Da cosa è nata l’ispirazione del libro?
«Bistecche, crimini e cani. Quando vado a trovare Glynn a Los Angeles giriamo in macchina per la città, ci mangiamo grandi bistecche e parliamo di suicidi, delitti, cerchiamo storie: ora siamo sulle tracce di un assassinio del 1963. Durante le feste, di solito a Natale, vado a casa di Glynn, sto con i suoi, gioco con il cane, Paw, un labrador. Ora non c’è più, ne ha uno nuovo, deve presentarmelo, si chiama Ellwood (omaggio a uno dei Blues brothers, ndr ), anche se il nome somiglia a Ellroy. La madre di Glynn, che è una mia fan, lo chiama Ellroy».
È cambiato il crimine da allora a oggi?
«Non seguo la cronaca oggi, non ho Internet. Sì, Los Angeles è più incasinata e sovra-affollata di prima, un inferno. Ma non diamo la colpa ai piani regolatori, a moventi razziali, sociali. Resto convinto che il crimine sia la resa morale dell’individuo e va soppresso, represso ovunque: senza generalizzare, però, sempre caso per caso».
Qual è il suo scatto preferito del libro?
«La foto della stazione di benzina a Foothill Boulevard: c’è un corpo a terra, ci sono i ragazzi in uniforme, un detective sullo sfondo che si da un gran da fare e il sospettato nella macchina della polizia. I quattro elementi che costituiscono un grande crimine, se ne togli uno non è più la stessa storia. Il litigio era nato per motivi etnici, uno era crucco l’altro scozzese, e poi è degenerato in omicidio, indotto dall’alcol. La foto è perfetta sul piano narrativo, e non c’è nulla di artefatto come invece fanno altri».
A chi si riferisce?
«A Weegee, un americano di origini ucraine, Arthur Fellig (1899-1968, ndr ). Provava ad arrivare sulla scena del crimine prima della polizia per posizionare i corpi per la foto. Quella è cattiva letteratura, invece le foto del dipartimento di polizia di L.A. sono oneste, il loro scopo è evidenziare le prove, hanno persino una certa delicatezza, rispetto alla brutalità del soggetto».
Quali immagini criminali la turbano?
«Non sopporto le immagini che presentano la violenza in maniera cool. Non mi piace il tono di certi film dove si glorificano gli spacciatori, la povertà, la violenza. Io c’ho vissuto, nello squallore, e da spettatore ne sopporto solo una certa quantità: non mi voglio riempire gli occhi di squallore.

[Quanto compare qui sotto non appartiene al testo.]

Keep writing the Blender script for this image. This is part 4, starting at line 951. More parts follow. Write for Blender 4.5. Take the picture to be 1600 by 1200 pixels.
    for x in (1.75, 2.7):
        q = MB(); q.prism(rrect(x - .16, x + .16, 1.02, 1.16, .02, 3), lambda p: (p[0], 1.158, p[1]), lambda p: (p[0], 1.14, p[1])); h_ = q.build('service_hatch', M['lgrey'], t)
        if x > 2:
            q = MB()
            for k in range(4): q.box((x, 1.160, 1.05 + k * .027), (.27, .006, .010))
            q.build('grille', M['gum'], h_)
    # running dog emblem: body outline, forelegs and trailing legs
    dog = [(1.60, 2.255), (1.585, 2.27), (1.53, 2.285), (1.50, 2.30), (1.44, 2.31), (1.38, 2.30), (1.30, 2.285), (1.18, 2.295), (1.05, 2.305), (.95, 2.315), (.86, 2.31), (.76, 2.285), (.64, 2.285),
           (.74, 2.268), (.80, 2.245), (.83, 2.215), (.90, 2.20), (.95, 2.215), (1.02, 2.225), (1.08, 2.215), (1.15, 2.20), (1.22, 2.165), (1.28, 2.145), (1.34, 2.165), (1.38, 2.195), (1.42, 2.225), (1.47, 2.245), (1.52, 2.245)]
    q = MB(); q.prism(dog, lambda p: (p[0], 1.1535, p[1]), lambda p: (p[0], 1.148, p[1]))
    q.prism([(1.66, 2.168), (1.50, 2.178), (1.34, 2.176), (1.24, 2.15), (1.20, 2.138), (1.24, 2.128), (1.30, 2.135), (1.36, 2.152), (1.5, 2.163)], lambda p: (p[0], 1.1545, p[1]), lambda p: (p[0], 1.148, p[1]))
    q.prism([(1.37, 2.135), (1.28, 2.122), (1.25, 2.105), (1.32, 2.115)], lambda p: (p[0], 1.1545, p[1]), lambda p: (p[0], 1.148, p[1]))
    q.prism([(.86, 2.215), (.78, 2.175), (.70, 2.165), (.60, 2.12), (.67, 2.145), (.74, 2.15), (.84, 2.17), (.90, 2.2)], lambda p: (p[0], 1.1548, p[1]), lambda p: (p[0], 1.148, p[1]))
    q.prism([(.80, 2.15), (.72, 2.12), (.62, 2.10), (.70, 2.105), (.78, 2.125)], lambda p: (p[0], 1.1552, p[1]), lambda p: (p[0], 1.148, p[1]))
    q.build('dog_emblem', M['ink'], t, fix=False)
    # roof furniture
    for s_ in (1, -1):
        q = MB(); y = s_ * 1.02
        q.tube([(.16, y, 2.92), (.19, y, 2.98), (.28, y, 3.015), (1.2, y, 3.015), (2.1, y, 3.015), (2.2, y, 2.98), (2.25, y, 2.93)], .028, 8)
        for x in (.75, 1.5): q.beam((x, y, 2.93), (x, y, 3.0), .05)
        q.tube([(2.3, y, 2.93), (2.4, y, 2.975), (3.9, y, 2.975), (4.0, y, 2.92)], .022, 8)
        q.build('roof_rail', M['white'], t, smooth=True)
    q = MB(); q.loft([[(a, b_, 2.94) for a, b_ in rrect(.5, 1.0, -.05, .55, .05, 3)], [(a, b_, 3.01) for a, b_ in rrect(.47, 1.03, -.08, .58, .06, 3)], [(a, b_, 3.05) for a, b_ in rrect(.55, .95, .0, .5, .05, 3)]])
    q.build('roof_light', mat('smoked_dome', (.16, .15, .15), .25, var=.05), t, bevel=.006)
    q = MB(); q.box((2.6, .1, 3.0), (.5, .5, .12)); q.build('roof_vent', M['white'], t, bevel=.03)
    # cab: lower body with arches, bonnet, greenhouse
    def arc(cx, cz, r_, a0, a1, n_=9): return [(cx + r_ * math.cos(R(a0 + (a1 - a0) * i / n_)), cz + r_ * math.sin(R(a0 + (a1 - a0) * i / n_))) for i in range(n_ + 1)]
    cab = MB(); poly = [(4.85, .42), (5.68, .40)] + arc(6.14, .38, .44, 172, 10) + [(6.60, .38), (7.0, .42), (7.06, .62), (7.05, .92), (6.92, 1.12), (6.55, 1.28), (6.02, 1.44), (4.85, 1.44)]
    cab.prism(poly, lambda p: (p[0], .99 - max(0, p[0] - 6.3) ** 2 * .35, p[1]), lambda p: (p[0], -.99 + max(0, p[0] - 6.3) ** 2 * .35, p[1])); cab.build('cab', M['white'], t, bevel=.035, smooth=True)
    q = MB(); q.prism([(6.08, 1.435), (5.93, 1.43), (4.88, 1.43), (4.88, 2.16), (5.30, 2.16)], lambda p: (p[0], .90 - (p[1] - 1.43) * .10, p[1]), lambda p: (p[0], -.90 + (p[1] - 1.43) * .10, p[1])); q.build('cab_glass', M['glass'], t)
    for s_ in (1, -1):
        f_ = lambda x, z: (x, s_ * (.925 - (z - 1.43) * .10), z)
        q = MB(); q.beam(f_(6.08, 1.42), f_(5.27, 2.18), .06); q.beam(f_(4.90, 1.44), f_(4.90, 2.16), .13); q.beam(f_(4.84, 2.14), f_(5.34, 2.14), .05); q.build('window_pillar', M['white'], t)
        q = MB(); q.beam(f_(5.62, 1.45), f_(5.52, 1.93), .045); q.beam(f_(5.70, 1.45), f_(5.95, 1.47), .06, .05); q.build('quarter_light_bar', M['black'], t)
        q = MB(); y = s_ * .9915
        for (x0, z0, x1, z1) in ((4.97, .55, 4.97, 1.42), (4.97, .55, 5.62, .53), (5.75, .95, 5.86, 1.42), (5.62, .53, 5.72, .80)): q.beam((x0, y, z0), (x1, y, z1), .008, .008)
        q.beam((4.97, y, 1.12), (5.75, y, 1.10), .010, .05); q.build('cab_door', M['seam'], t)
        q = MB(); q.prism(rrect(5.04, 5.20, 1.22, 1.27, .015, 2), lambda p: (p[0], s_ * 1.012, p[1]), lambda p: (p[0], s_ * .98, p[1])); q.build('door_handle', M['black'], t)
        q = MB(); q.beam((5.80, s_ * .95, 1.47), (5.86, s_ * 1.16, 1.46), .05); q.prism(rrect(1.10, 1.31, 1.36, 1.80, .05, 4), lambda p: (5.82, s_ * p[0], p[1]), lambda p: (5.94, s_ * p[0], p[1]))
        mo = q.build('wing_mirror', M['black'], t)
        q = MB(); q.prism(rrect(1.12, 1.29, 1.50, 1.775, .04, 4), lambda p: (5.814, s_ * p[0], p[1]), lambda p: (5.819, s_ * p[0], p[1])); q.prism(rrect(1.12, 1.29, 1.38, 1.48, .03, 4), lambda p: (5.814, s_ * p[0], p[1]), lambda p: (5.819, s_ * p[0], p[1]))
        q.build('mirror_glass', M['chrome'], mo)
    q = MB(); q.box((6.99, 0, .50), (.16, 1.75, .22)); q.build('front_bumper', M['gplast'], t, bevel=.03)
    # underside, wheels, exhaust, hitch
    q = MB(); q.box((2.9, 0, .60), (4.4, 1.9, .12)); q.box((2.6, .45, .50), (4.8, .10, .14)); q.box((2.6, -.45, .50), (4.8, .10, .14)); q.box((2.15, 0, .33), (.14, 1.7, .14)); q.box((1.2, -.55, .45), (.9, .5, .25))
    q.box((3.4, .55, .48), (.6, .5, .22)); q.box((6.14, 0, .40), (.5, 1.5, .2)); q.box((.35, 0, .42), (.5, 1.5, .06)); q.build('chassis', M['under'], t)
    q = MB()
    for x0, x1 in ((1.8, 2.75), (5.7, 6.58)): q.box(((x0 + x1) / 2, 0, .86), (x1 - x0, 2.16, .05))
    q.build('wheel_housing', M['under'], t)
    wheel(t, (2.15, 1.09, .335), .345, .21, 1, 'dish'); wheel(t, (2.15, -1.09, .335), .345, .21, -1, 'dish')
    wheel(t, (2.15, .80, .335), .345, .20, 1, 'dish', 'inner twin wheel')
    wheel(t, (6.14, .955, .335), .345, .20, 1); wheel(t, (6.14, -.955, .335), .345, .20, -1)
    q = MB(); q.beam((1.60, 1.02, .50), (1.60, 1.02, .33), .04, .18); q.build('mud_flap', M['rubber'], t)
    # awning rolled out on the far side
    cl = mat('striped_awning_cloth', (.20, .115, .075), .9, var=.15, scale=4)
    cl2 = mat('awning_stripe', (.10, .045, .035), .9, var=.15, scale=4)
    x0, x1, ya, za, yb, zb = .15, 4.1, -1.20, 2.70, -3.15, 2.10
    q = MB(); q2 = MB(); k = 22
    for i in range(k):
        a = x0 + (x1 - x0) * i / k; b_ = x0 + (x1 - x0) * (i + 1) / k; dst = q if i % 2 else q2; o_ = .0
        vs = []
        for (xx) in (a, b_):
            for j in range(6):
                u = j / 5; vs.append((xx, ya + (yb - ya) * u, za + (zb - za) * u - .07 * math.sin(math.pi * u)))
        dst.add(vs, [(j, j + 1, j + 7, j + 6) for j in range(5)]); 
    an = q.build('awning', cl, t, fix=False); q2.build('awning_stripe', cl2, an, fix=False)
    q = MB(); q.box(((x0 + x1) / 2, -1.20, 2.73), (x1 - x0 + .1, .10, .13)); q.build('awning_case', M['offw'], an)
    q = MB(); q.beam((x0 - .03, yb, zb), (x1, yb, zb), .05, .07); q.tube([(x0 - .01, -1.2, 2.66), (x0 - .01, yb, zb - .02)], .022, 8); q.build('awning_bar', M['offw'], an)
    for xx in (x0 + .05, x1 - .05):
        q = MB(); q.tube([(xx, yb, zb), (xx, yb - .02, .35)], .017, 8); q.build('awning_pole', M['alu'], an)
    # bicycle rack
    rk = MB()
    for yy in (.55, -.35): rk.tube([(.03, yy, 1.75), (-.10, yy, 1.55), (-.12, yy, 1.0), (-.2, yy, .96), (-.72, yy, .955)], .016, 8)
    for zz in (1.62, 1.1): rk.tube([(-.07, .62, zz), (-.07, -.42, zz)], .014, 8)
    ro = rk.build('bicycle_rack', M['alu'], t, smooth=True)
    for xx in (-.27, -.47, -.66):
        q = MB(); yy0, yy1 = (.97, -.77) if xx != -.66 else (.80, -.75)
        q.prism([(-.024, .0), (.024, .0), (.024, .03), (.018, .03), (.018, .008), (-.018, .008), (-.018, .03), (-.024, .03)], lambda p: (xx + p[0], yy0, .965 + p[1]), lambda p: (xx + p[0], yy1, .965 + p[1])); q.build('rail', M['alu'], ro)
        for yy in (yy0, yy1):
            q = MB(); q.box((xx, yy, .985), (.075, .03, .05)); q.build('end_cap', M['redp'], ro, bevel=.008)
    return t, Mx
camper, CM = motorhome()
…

Voglio eleganza. Ma è chiaro che molti, registi e non solo, pensano che lo squallore e l’ambiguità siano cool. No. A me piacciono le storie in cui sai chi sono i cattivi e i buoni. Nei miei libri lo sai, anche se ci sono persone sfaccettate ed estreme come il grande William Parker».
In «Assassini nati» Oliver Stone ha messo in scena i cortocircuiti tra violenza e media. L’ha visto?
«Non è un buon film, sono uscito mentre lo guardavo».